Directions: In the material below, please retype the lines from the very first through the one with "COL = S.collection", exactly and without pictures.

◆ ◆ ◆ ◆ ◆ ◆ ◆

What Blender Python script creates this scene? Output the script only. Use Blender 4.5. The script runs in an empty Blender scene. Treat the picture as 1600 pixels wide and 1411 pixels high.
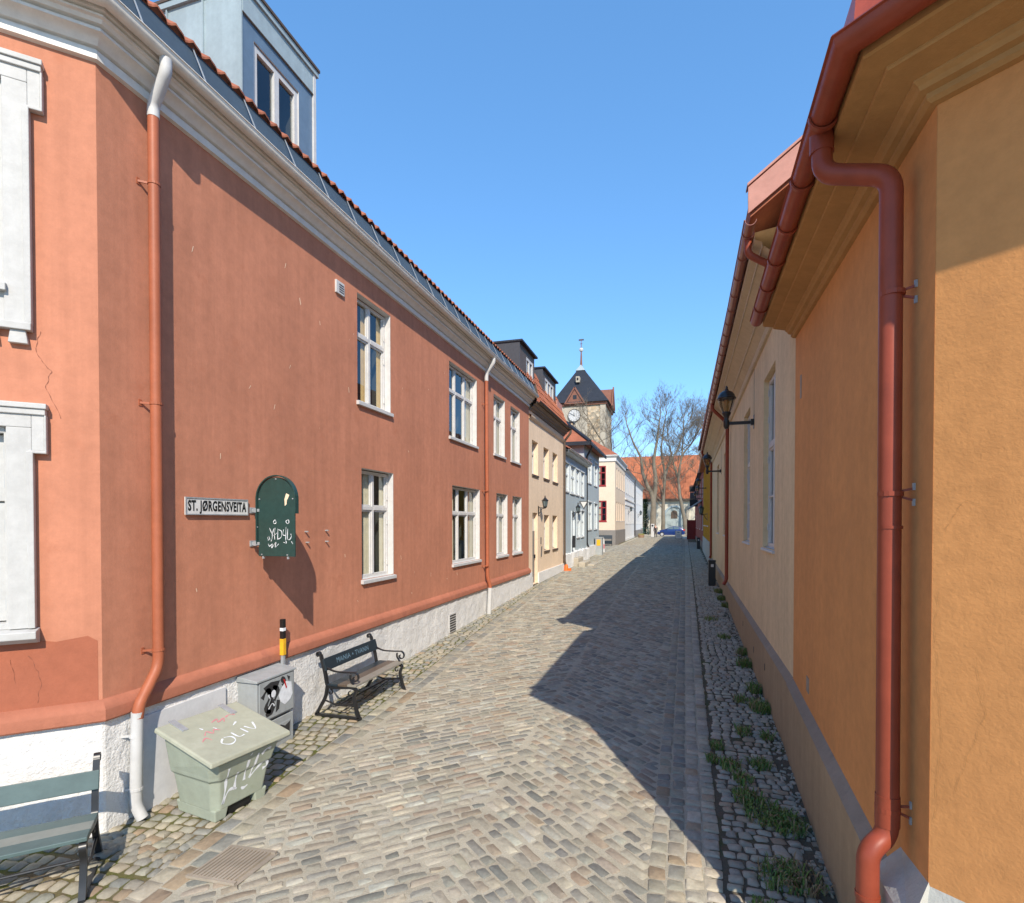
import bpy, math, random
import numpy as np
from mathutils import Vector, Matrix
random.seed(7); np.random.seed(7)
R = math.radians
S = bpy.context.scene
COL = S.collection

# ------------------------------------------------------------------ camera, sky, sun, exposure
cam = bpy.data.cameras.new("camera"); camo = bpy.data.objects.new("camera", cam); COL.objects.link(camo)
camo.location = (0, 0, 2.75); camo.rotation_euler = (R(90 - 0.85), 0, R(16.6))
cam.sensor_width = 36; cam.lens = 36 * 850 / 1600; cam.shift_y = 124.1 / 1600
cam.clip_start = 0.05; cam.clip_end = 3000
S.camera = camo
SUN = Vector((0.58, -1.08, 1.0)).normalized()
w = bpy.data.worlds.new("World"); S.world = w; w.use_nodes = True
nt = w.node_tree; bg = nt.nodes["Background"]
sky = nt.nodes.new("ShaderNodeTexSky"); sky.sky_type = 'NISHITA'; sky.sun_disc = False
sky.sun_elevation = math.asin(SUN.z); sky.sun_rotation = math.atan2(SUN.x, SUN.y)
sky.air_density = 1.0; sky.dust_density = 0.0; sky.ozone_density = 10.0
gm = nt.nodes.new("ShaderNodeGamma"); gm.inputs[1].default_value = 0.65
hs = nt.nodes.new("ShaderNodeHueSaturation"); hs.inputs["Saturation"].default_value = 1.2
nt.links.new(sky.outputs[0], gm.inputs[0]); nt.links.new(gm.outputs[0], hs.inputs["Color"]); nt.links.new(hs.outputs[0], bg.inputs[0]); bg.inputs[1].default_value = 0.15
sl = bpy.data.lights.new("sun", 'SUN'); so = bpy.data.objects.new("sun", sl); COL.objects.link(so)
sl.energy = 2.0; sl.angle = R(0.5); sl.color = (1.0, 0.91, 0.78)
so.rotation_euler = SUN.to_track_quat('Z', 'Y').to_euler()
S.view_settings.view_transform = 'Standard'; S.view_settings.look = 'None'
S.view_settings.exposure = 1.58; S.view_settings.gamma = 1
S.cycles.max_bounces = 8; S.cycles.diffuse_bounces = 5

# ------------------------------------------------------------------ helpers
def new_mat(name, base=(0.5, 0.5, 0.5), rough=0.8, metal=0.0, spec=0.3):
    m = bpy.data.materials.new(name); m.use_nodes = True
    b = m.node_tree.nodes["Principled BSDF"]
    b.inputs["Base Color"].default_value = (*base, 1); b.inputs["Roughness"].default_value = rough
    b.inputs["Metallic"].default_value = metal; b.inputs["Specular IOR Level"].default_value = spec
    return m, m.node_tree, b
def noise(t, scale, detail=5, rough=0.6, vec=None, dim='3D'):
    n = t.nodes.new("ShaderNodeTexNoise"); n.inputs["Scale"].default_value = scale
    n.inputs["Detail"].default_value = detail; n.inputs["Roughness"].default_value = rough
    if vec is not None: t.links.new(vec, n.inputs["Vector"])
    return n
def objco(t, scale=(1, 1, 1)):
    c = t.nodes.new("ShaderNodeTexCoord"); mp = t.nodes.new("ShaderNodeMapping"); mp.inputs["Scale"].default_value = scale
    t.links.new(c.outputs["Object"], mp.inputs["Vector"]); return mp.outputs[0]
def ramp(t, fac, stops):
    r = t.nodes.new("ShaderNodeValToRGB"); e = r.color_ramp.elements
    while len(e) < len(stops): e.new(0.5)
    for i, (p, c) in enumerate(stops):
        e[i].position = p; e[i].color = (*c, 1) if len(c) == 3 else c
    t.links.new(fac, r.inputs[0]); return r.outputs[0]
def mix(t, a, b, fac, mode='MIX'):
    n = t.nodes.new("ShaderNodeMix"); n.data_type = 'RGBA'; n.blend_type = mode
    for sock, val in ((n.inputs[6], a), (n.inputs[7], b)):
        if isinstance(val, tuple): sock.default_value = (*val, 1)
        else: t.links.new(val, sock)
    if isinstance(fac, float): n.inputs[0].default_value = fac
    else: t.links.new(fac, n.inputs[0])
    return n.outputs[2]
def bump(t, b, height, strength=0.3, dist=0.02):
    n = t.nodes.new("ShaderNodeBump"); n.inputs["Strength"].default_value = strength; n.inputs["Distance"].default_value = dist
    t.links.new(height, n.inputs["Height"]); t.links.new(n.outputs[0], b.inputs["Normal"])
def scale3(c, k): return tuple(min(1, x * k) for x in c)
def paint(name, base, rough=0.8, var=0.12, bscale=40, bstr=0.25, bdist=0.01, stain=None, streak=0.0, lump=0.0):
    """painted render, wood or metal with large blotches, fine grain and optional streaks"""
    m, t, b = new_mat(name, base, rough)
    v = objco(t)
    n1 = noise(t, 0.9, 8, 0.65, v)
    c = ramp(t, n1.outputs[0], [(0.3, scale3(base, 1 - var)), (0.7, scale3(base, 1 + var))])
    n3 = noise(t, 9, 6, 0.7, v)
    c = mix(t, c, ramp(t, n3.outputs[0], [(0.35, (0.86, 0.86, 0.86)), (0.65, (1.08, 1.08, 1.08))]), 0.6, 'MULTIPLY')
    if streak:
        ns = noise(t, 1.0, 6, 0.6, objco(t, (7, 7, 0.35)))
        c = mix(t, c, ramp(t, ns.outputs[0], [(0.4, (0.72, 0.71, 0.69)), (0.6, (1.03, 1.03, 1.03))]), streak, 'MULTIPLY')
    if stain:
        n2 = noise(t, 2.3, 9, 0.7, v)
        f = ramp(t, n2.outputs[0], [(0.58, (0, 0, 0)), (0.72, (1, 1, 1))])
        c = mix(t, c, stain, f)
    t.links.new(c, b.inputs["Base Color"])
    n4 = noise(t, bscale, 6, 0.6, v)
    h = n4.outputs[0]
    if lump:
        n5 = noise(t, bscale * 0.18, 4, 0.5, v)
        ma = t.nodes.new("ShaderNodeMath"); ma.operation = 'MULTIPLY_ADD'
        t.links.new(n5.outputs[0], ma.inputs[0]); ma.inputs[1].default_value = lump; t.links.new(h, ma.inputs[2]); h = ma.outputs[0]
    if bstr: bump(t, b, h, bstr, bdist)
    return m
def flat(name, base, rough=0.6, metal=0.0, spec=0.4):
    m, t, b = new_mat(name, base, rough, metal, spec)
    v = objco(t); n = noise(t, 14, 5, 0.65, v)
    t.links.new(mix(t, base, ramp(t, n.outputs[0], [(0.35, (0.82,) * 3), (0.65, (1.1,) * 3)]), 0.7, 'MULTIPLY'), b.inputs["Base Color"])
    return m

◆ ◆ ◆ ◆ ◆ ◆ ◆

Reply to the task:
What Blender Python script creates this scene? Output the script only. Use Blender 4.5. The script runs in an empty Blender scene. Treat the picture as 1600 pixels wide and 1411 pixels high.
import bpy, math, random
import numpy as np
from mathutils import Vector, Matrix
random.seed(7); np.random.seed(7)
R = math.radians
S = bpy.context.scene
COL = S.collection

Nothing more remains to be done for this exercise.